Friday, November 15, 2019

Misato Watanabe -- Kanashii ne(悲しいね)

Well, it's amazing how a music video can change a viewer's perception on what a song really means.

Here I was looking at the concert version down below of Misato Watanabe's(渡辺美里)9th single "Kanashii ne" (Sad, Isn't It?) from December 1987. As I was listening to this song that I hadn't heard all that much and taking a look at the lyrics by Watanabe herself, I was assuming that this was another ballad about how parting is such sweet sorrow for a romantic couple.

Well, the above official music video for the pretty and melancholy "Kanashii ne" (if you just want to get to the song, go forward to around the 2:07 mark) paints the story in a different light. As things begin with a poor pencil getting kicked down to the ground and then rescued by college student Misato, I realized that the song could be used as a message about things that used to get a lot of love eventually being abandoned to the cruel elements, and by the last half, there's even a rather stark image of mass pollution. The images and song even had me remembering one of the plots in the "Toy Story" franchise.
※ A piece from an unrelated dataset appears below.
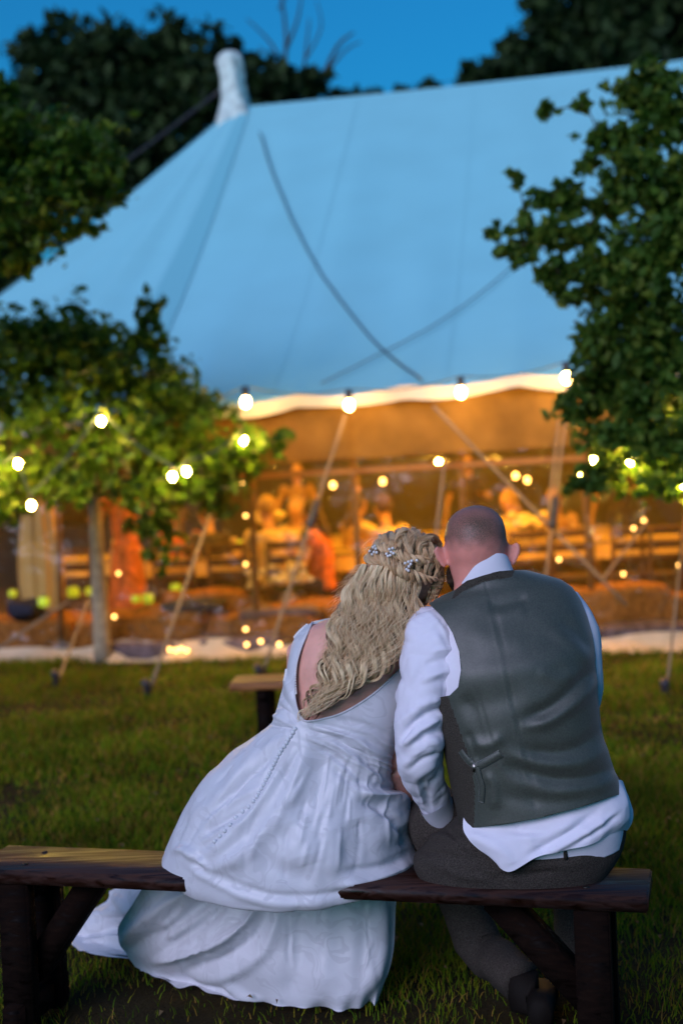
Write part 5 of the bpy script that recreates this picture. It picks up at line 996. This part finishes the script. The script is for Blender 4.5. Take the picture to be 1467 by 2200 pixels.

"Kanashii ne" was composed by Tetsuya Komuro(小室哲哉)and it peaked at No. 2 on Oricon. Incidentally, the song was also part of Watanabe's 4th album "ribbon" released in May 1988 which hit No. 1 and ended up as the 3rd-ranked album for that year.

I've currently got a television right behind me that started its life when Ronald Reagan was still President of the United States. It died quietly one day a few weeks ago. It lived a good life but after watching the music video, I'm kinda wondering what to do with it now, outside of kicking it to that part of the parking lot for larger electronics garbage.